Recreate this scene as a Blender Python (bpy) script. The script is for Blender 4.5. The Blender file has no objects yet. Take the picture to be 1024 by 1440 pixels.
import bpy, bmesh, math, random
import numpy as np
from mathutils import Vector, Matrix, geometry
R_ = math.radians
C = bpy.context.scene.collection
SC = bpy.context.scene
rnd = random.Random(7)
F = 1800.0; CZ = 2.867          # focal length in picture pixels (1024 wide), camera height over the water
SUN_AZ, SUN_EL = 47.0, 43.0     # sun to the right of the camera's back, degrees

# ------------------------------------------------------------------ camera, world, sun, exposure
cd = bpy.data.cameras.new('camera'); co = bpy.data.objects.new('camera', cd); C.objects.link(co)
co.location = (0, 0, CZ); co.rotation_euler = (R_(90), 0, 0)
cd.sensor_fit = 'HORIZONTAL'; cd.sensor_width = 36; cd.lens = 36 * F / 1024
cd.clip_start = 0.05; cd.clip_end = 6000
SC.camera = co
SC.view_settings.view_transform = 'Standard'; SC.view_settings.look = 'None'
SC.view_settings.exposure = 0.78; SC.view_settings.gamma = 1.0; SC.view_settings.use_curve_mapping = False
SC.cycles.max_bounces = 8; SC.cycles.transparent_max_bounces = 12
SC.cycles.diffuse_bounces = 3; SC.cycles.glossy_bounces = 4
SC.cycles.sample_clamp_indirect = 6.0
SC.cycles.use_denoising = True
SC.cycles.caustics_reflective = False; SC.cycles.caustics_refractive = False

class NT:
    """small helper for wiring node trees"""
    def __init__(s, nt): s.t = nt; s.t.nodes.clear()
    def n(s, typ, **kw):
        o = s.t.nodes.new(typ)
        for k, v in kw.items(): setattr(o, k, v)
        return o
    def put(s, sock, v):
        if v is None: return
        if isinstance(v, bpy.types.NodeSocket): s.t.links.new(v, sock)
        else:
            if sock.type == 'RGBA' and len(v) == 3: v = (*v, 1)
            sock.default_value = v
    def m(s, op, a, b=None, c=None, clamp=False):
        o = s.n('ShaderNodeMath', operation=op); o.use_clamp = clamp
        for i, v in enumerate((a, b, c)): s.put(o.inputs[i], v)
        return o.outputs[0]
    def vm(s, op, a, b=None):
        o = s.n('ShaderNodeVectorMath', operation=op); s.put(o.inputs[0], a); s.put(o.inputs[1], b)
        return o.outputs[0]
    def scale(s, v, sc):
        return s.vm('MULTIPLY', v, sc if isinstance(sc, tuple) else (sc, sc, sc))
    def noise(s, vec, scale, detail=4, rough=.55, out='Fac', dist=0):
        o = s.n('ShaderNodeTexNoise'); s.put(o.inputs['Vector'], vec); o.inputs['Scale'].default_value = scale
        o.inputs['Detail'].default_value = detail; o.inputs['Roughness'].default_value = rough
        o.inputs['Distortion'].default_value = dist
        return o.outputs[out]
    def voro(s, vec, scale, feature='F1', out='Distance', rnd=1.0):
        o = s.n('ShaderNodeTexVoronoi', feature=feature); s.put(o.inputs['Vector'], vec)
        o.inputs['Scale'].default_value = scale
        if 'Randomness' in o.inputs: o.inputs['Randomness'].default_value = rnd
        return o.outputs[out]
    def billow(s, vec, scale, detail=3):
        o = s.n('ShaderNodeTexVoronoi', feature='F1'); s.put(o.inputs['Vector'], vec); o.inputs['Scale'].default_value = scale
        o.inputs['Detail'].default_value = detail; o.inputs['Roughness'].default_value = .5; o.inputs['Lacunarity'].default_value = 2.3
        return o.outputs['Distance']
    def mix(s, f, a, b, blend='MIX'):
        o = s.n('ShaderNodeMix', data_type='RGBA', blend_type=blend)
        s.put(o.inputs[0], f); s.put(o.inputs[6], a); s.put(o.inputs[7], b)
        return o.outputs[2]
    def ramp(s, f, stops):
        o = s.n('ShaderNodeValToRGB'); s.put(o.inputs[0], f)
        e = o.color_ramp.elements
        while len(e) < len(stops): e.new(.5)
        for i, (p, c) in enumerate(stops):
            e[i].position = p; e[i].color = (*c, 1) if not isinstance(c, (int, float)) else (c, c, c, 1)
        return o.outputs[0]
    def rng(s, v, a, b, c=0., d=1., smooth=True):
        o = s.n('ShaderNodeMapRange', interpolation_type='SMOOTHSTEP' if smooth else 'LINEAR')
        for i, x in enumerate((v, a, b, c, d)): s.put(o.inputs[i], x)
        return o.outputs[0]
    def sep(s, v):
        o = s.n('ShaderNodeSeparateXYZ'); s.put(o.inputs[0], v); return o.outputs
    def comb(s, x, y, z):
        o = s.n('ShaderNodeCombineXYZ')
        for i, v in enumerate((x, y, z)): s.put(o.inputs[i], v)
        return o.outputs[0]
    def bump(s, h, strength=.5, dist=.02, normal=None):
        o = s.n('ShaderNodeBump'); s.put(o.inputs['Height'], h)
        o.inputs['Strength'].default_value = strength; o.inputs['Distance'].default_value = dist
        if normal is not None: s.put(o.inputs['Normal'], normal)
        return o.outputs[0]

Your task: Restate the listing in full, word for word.

Final result:
Recreate this scene as a Blender Python (bpy) script. The script is for Blender 4.5. The Blender file has no objects yet. Take the picture to be 1024 by 1440 pixels.
import bpy, bmesh, math, random
import numpy as np
from mathutils import Vector, Matrix, geometry
R_ = math.radians
C = bpy.context.scene.collection
SC = bpy.context.scene
rnd = random.Random(7)
F = 1800.0; CZ = 2.867          # focal length in picture pixels (1024 wide), camera height over the water
SUN_AZ, SUN_EL = 47.0, 43.0     # sun to the right of the camera's back, degrees

# ------------------------------------------------------------------ camera, world, sun, exposure
cd = bpy.data.cameras.new('camera'); co = bpy.data.objects.new('camera', cd); C.objects.link(co)
co.location = (0, 0, CZ); co.rotation_euler = (R_(90), 0, 0)
cd.sensor_fit = 'HORIZONTAL'; cd.sensor_width = 36; cd.lens = 36 * F / 1024
cd.clip_start = 0.05; cd.clip_end = 6000
SC.camera = co
SC.view_settings.view_transform = 'Standard'; SC.view_settings.look = 'None'
SC.view_settings.exposure = 0.78; SC.view_settings.gamma = 1.0; SC.view_settings.use_curve_mapping = False
SC.cycles.max_bounces = 8; SC.cycles.transparent_max_bounces = 12
SC.cycles.diffuse_bounces = 3; SC.cycles.glossy_bounces = 4
SC.cycles.sample_clamp_indirect = 6.0
SC.cycles.use_denoising = True
SC.cycles.caustics_reflective = False; SC.cycles.caustics_refractive = False

class NT:
    """small helper for wiring node trees"""
    def __init__(s, nt): s.t = nt; s.t.nodes.clear()
    def n(s, typ, **kw):
        o = s.t.nodes.new(typ)
        for k, v in kw.items(): setattr(o, k, v)
        return o
    def put(s, sock, v):
        if v is None: return
        if isinstance(v, bpy.types.NodeSocket): s.t.links.new(v, sock)
        else:
            if sock.type == 'RGBA' and len(v) == 3: v = (*v, 1)
            sock.default_value = v
    def m(s, op, a, b=None, c=None, clamp=False):
        o = s.n('ShaderNodeMath', operation=op); o.use_clamp = clamp
        for i, v in enumerate((a, b, c)): s.put(o.inputs[i], v)
        return o.outputs[0]
    def vm(s, op, a, b=None):
        o = s.n('ShaderNodeVectorMath', operation=op); s.put(o.inputs[0], a); s.put(o.inputs[1], b)
        return o.outputs[0]
    def scale(s, v, sc):
        return s.vm('MULTIPLY', v, sc if isinstance(sc, tuple) else (sc, sc, sc))
    def noise(s, vec, scale, detail=4, rough=.55, out='Fac', dist=0):
        o = s.n('ShaderNodeTexNoise'); s.put(o.inputs['Vector'], vec); o.inputs['Scale'].default_value = scale
        o.inputs['Detail'].default_value = detail; o.inputs['Roughness'].default_value = rough
        o.inputs['Distortion'].default_value = dist
        return o.outputs[out]
    def voro(s, vec, scale, feature='F1', out='Distance', rnd=1.0):
        o = s.n('ShaderNodeTexVoronoi', feature=feature); s.put(o.inputs['Vector'], vec)
        o.inputs['Scale'].default_value = scale
        if 'Randomness' in o.inputs: o.inputs['Randomness'].default_value = rnd
        return o.outputs[out]
    def billow(s, vec, scale, detail=3):
        o = s.n('ShaderNodeTexVoronoi', feature='F1'); s.put(o.inputs['Vector'], vec); o.inputs['Scale'].default_value = scale
        o.inputs['Detail'].default_value = detail; o.inputs['Roughness'].default_value = .5; o.inputs['Lacunarity'].default_value = 2.3
        return o.outputs['Distance']
    def mix(s, f, a, b, blend='MIX'):
        o = s.n('ShaderNodeMix', data_type='RGBA', blend_type=blend)
        s.put(o.inputs[0], f); s.put(o.inputs[6], a); s.put(o.inputs[7], b)
        return o.outputs[2]
    def ramp(s, f, stops):
        o = s.n('ShaderNodeValToRGB'); s.put(o.inputs[0], f)
        e = o.color_ramp.elements
        while len(e) < len(stops): e.new(.5)
        for i, (p, c) in enumerate(stops):
            e[i].position = p; e[i].color = (*c, 1) if not isinstance(c, (int, float)) else (c, c, c, 1)
        return o.outputs[0]
    def rng(s, v, a, b, c=0., d=1., smooth=True):
        o = s.n('ShaderNodeMapRange', interpolation_type='SMOOTHSTEP' if smooth else 'LINEAR')
        for i, x in enumerate((v, a, b, c, d)): s.put(o.inputs[i], x)
        return o.outputs[0]
    def sep(s, v):
        o = s.n('ShaderNodeSeparateXYZ'); s.put(o.inputs[0], v); return o.outputs
    def comb(s, x, y, z):
        o = s.n('ShaderNodeCombineXYZ')
        for i, v in enumerate((x, y, z)): s.put(o.inputs[i], v)
        return o.outputs[0]
    def bump(s, h, strength=.5, dist=.02, normal=None):
        o = s.n('ShaderNodeBump'); s.put(o.inputs['Height'], h)
        o.inputs['Strength'].default_value = strength; o.inputs['Distance'].default_value = dist
        if normal is not None: s.put(o.inputs['Normal'], normal)
        return o.outputs[0]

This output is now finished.